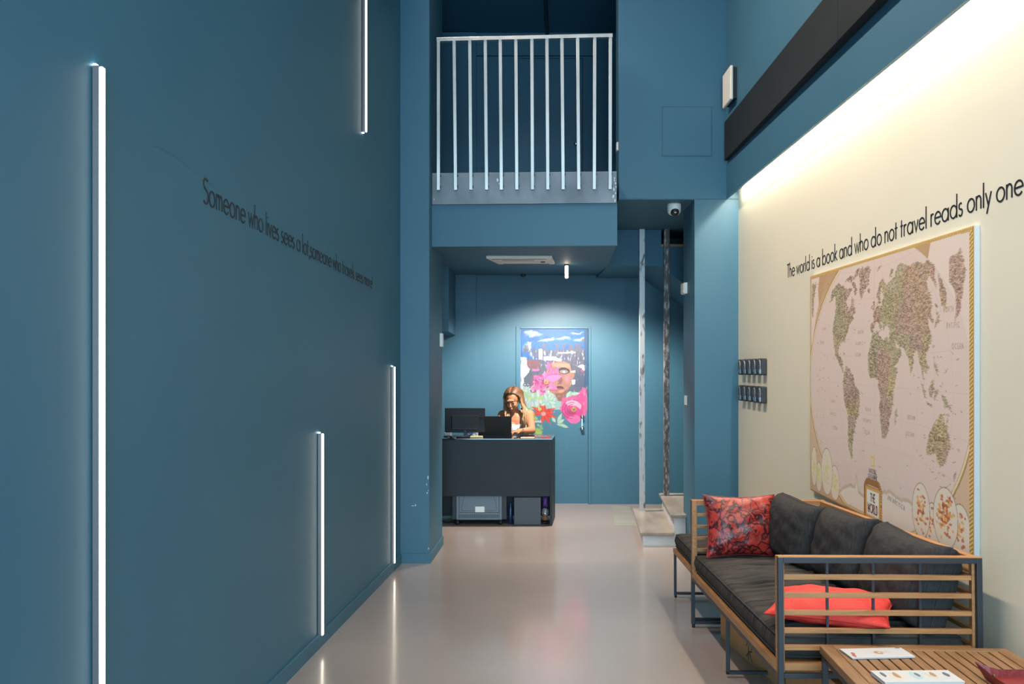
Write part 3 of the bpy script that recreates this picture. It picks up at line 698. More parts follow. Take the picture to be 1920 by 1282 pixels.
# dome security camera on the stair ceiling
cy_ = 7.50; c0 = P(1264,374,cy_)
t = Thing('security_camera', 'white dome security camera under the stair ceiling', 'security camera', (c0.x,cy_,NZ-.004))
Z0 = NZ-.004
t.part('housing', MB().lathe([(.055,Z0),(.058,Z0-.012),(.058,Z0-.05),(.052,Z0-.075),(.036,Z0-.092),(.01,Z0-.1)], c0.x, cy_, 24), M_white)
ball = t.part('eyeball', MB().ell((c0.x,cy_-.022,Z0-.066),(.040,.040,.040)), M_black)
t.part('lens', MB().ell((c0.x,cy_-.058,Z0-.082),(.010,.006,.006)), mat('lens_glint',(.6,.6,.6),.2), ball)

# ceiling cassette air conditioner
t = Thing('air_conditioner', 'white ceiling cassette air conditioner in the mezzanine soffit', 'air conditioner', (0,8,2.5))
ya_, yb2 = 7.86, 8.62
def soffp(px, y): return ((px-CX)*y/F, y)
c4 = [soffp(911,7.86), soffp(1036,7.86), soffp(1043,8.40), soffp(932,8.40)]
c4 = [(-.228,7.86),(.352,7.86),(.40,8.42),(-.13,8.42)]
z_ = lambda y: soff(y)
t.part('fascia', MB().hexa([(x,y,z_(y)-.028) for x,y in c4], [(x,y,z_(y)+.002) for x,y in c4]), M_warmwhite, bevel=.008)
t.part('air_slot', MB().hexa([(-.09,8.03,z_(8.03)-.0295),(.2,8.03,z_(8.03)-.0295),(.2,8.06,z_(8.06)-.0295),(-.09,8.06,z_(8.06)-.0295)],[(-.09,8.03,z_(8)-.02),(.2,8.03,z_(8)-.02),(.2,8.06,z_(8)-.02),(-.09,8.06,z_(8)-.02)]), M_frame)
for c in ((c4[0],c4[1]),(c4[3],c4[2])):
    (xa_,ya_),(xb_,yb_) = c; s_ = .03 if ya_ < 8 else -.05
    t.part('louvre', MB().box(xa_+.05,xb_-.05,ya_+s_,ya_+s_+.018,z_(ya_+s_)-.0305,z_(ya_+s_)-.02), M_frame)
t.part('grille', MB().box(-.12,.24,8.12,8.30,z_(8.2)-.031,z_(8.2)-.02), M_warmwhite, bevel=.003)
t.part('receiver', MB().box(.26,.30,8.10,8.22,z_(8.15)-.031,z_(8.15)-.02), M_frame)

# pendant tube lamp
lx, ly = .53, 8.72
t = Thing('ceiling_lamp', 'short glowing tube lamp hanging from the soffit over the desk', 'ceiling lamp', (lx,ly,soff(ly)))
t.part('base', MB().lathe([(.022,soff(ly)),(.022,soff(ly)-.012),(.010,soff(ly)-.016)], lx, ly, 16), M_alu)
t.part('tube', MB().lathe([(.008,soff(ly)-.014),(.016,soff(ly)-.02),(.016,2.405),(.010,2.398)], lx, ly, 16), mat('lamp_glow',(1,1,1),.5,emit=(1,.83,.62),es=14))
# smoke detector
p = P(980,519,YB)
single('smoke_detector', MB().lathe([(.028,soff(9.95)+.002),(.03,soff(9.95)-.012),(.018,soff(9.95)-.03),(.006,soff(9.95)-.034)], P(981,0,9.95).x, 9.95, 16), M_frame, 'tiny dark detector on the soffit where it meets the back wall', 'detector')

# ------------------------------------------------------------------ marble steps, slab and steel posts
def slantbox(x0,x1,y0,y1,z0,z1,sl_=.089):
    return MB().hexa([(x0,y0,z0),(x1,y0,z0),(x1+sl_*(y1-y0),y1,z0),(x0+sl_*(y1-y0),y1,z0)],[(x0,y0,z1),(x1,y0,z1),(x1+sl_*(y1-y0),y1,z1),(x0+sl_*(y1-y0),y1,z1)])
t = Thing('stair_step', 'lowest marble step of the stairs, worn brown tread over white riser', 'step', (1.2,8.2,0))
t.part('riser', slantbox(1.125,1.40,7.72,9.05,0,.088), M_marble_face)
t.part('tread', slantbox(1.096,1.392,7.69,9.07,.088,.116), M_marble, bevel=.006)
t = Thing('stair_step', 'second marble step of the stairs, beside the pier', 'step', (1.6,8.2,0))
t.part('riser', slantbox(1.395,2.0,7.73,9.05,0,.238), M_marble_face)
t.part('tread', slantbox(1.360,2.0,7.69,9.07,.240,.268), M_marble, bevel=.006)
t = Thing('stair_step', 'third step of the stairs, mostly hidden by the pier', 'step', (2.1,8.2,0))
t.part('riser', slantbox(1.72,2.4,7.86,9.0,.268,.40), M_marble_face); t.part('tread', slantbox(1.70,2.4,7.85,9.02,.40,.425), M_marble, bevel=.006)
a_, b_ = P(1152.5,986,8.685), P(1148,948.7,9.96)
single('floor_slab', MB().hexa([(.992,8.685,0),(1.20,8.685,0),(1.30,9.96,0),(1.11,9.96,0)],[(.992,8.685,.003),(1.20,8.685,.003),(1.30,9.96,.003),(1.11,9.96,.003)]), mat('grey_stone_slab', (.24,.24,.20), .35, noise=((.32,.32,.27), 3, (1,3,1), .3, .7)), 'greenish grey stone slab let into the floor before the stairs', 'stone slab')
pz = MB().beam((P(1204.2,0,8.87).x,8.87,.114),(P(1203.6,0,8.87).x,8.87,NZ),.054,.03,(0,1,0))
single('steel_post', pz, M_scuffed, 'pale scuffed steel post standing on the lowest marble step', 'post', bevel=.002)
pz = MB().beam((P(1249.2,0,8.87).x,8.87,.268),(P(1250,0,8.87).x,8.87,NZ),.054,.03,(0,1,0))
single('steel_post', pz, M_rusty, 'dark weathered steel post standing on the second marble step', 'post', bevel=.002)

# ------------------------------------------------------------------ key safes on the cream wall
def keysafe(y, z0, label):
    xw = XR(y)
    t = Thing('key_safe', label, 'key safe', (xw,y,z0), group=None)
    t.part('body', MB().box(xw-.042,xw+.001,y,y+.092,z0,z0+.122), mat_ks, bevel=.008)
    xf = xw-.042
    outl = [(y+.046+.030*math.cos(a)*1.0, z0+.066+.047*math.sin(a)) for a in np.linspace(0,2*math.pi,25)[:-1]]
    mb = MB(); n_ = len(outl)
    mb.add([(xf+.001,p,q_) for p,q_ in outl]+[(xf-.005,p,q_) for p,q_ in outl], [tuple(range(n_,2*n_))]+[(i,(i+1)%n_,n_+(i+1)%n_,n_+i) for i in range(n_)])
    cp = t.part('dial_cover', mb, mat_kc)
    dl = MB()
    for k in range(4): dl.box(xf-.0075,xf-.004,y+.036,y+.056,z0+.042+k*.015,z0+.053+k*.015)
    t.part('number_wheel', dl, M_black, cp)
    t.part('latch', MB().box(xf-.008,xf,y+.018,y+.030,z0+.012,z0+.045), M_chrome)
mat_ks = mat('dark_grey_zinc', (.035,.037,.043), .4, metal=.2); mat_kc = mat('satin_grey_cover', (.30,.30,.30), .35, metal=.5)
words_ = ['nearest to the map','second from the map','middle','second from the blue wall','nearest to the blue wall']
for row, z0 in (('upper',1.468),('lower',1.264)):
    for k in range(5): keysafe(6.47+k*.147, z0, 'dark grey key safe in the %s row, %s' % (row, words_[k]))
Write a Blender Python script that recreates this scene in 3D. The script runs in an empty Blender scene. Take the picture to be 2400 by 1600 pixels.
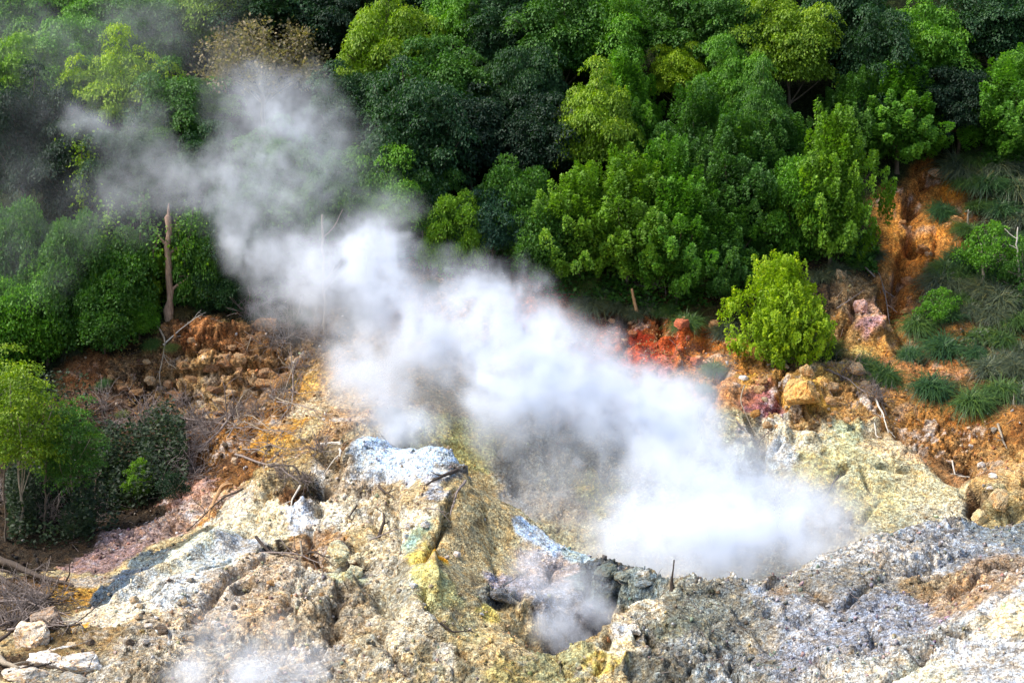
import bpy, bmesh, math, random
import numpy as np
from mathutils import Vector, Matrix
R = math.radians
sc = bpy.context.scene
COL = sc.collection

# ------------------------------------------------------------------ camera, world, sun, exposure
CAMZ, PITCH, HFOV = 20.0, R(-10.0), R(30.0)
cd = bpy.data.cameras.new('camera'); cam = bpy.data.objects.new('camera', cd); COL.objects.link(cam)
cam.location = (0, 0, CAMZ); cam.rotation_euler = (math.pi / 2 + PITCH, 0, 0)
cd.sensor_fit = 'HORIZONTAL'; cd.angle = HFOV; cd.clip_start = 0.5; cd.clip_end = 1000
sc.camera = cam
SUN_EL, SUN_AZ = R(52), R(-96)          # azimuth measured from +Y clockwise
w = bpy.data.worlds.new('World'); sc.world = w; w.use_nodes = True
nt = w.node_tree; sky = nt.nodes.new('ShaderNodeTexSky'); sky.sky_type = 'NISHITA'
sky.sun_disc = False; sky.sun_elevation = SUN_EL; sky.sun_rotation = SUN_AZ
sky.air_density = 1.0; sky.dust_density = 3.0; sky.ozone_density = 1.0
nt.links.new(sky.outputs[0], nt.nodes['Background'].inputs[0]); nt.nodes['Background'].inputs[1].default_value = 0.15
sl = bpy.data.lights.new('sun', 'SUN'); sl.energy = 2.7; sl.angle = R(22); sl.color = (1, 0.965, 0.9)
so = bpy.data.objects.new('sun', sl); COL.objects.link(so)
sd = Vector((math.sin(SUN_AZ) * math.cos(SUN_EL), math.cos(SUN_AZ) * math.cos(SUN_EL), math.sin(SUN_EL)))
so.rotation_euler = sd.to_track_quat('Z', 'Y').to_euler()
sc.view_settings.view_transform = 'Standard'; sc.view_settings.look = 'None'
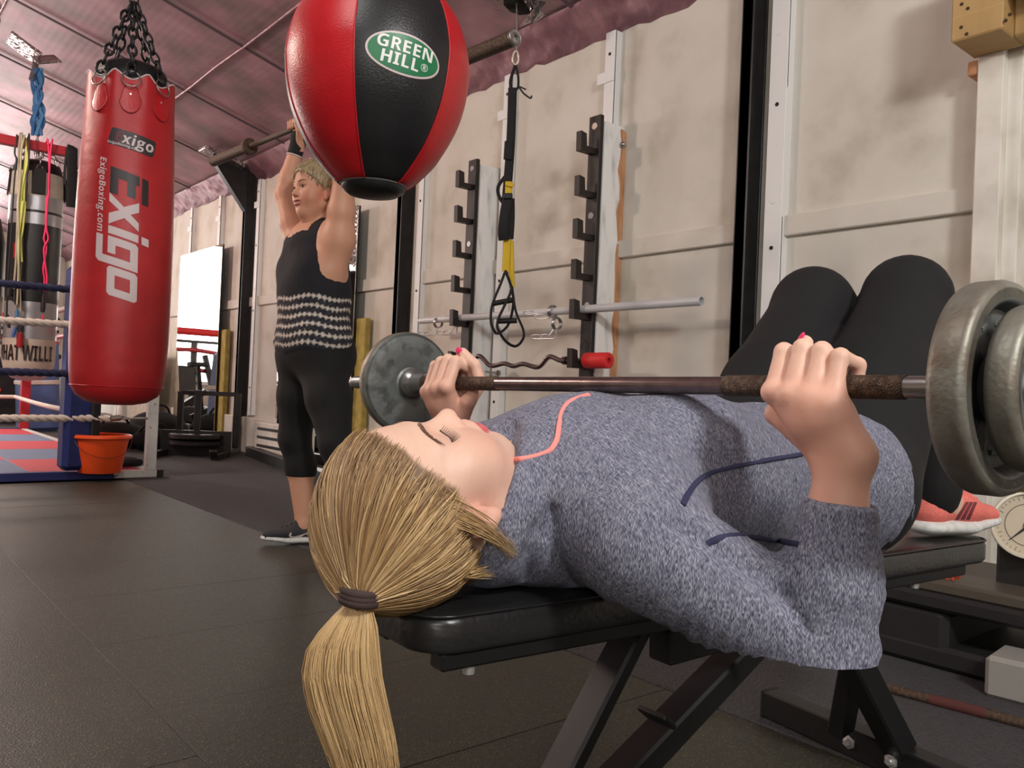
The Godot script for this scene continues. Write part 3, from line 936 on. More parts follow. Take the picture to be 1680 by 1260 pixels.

◆ ◆ ◆

REQUEST: Using the data above, copy each line that contains "parts".

TASK OUTPUT:
Write part 3 of the bpy script that recreates this picture. It picks up at line 698. More parts follow. Take the picture to be 1920 by 1282 pixels.
The Godot script for this scene continues. Write part 3, from line 936 on. More parts follow. Take the picture to be 1680 by 1260 pixels.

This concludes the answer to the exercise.